Exercise brief -> Give back exactly the lines from the start of the listing to the line containing "random.seed(7)", inclusive, and nothing beyond them.
|---|
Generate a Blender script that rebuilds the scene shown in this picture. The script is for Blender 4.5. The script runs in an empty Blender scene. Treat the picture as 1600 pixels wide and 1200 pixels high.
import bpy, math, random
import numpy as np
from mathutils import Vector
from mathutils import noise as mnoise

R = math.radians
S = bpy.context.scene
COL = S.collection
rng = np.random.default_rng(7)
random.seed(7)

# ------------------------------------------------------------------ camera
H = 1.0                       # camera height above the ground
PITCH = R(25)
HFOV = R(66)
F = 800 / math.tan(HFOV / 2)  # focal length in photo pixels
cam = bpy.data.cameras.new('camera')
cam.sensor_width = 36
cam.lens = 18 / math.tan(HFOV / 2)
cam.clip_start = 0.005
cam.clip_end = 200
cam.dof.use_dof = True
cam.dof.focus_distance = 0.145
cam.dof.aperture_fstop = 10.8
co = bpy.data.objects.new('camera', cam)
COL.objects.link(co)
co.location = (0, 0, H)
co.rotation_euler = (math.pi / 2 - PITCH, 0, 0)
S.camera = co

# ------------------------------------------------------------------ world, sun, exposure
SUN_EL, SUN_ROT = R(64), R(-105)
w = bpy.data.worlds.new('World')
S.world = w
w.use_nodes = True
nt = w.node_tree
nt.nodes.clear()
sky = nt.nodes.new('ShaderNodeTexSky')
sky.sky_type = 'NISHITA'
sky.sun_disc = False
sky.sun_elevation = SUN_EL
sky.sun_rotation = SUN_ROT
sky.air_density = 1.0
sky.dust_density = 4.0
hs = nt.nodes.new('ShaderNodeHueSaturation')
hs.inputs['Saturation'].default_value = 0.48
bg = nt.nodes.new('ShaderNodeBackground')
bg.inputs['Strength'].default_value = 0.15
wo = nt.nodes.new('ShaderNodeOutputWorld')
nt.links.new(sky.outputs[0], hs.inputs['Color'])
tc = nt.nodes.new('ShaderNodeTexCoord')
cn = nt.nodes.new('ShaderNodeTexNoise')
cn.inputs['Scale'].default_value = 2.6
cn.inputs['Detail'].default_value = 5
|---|
Exercise output ->
Generate a Blender script that rebuilds the scene shown in this picture. The script is for Blender 4.5. The script runs in an empty Blender scene. Treat the picture as 1600 pixels wide and 1200 pixels high.
import bpy, math, random
import numpy as np
from mathutils import Vector
from mathutils import noise as mnoise

R = math.radians
S = bpy.context.scene
COL = S.collection
rng = np.random.default_rng(7)
random.seed(7)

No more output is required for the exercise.